After completing my economics degree at the University of Kent in 2011, I moved back to family in North Wales, spent a year helping renovate a house and then interviewed here for an admin role. As luck would have it, a position in accounts had just opened and I started as an accounts administrator in 2012, before becoming manager in 2016.
What does a typical workday look like for you?
No two days are the same, especially when staff are off and I’m helping out on day-to-day payment runs. That variety is what I most enjoy!
Much of the day is driven by queries: from local authority and solicitor clients about payment runs and invoices, enforcement agents about banking or card machine issues and debtors when money hasn’t posted as they expected. I also prepare reports for clients, directors and department heads.
Core to every day is bank reconciliation - making sure incoming funds are accounted for and posted correctly - so all our other departments operate on accurate, up-to-date data.
I am also the Health & Safety Coordinator for the company, and ensure risk assessments, incident logs and building checks are current.
What are your key responsibilities at work?
I oversee accounts payable, receivable and credit control, support the team to deliver these functions and design the systems that keep everything compliant and efficient.
I maintain bank reconciliations, produce reporting for leaders and help embed changes when new platforms or processes arrive—then step in when cover is needed to refine how we work.
When we onboard new clients, we can set up the system according to the client’s requirements, by applying a range of settings to accommodate what they are looking for across all areas.
I also work on various projects throughout the year.
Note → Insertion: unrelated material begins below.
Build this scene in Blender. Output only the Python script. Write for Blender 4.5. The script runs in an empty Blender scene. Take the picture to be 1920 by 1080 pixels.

The major current project is setting up and onboarding a unified payment system for debtor payments, working with our IT team and external supplier. The aim is to streamline the process and make it easier for debtors to engage with making payments.
What part of your job do you enjoy the most?
I thrive on the variety of the role and, more importantly, on knowing the story behind the numbers, which lets me answer queries with context rather than just giving totals on a page.
I especially enjoy finding efficiencies with IT. This year we heavily automated bank transfer postings into ATEK (our case management system), cutting manual transactions by about 70% - a change that freed the team to focus on refunds, contact integrity and other value-adding tasks, as well as quickly onboard all the new clients we won in 2025.
Rolling out our ticketing system was another highlight: work is assigned transparently, notes follow the case and there is a log of activity. I definitely enjoy training people on these improvements.
What is the most challenging part of your job?
The flip side of variety is unpredictability: multiple urgent requests can land at once—from client onboarding to bespoke reports to spend analyses—without warning.
Operationally, debtor payment receipts without a case reference or debtors forgetting to cancel their scheduled payments after clearing balances create extra work and delays.
Do you have any advice for someone wanting to work in a finance role?
Build from the bottom up, so you can understand the business and the story behind the numbers.
Starting in administrator roles gave me a foundation I still rely on. That insight matters during audits and when stakeholders need explanations.
Enforcement has been a rewarding path precisely because it blends finance with operational problem-solving and my knowledge of enforcement has given me the opportunity and freedom to make the role my own and to work on so many interesting projects that have added value to the business, to debtors and to clients.
And finally, tell us about your pool playing success
I started paying pool when I was 11 or 12. When I was 13, my stepdad took me along to Oxfordshire County trials (where we were living at the time) just to see how I got on. I qualified for the youth team and have played at county level ever since for wherever I have lived.
I am currently the captain of my team in the Colwyn Bay district pool league and play at county level for Conwy. In 2025, I qualified to play and captained the Wales B1 side at the Nations Cup in Bridlington.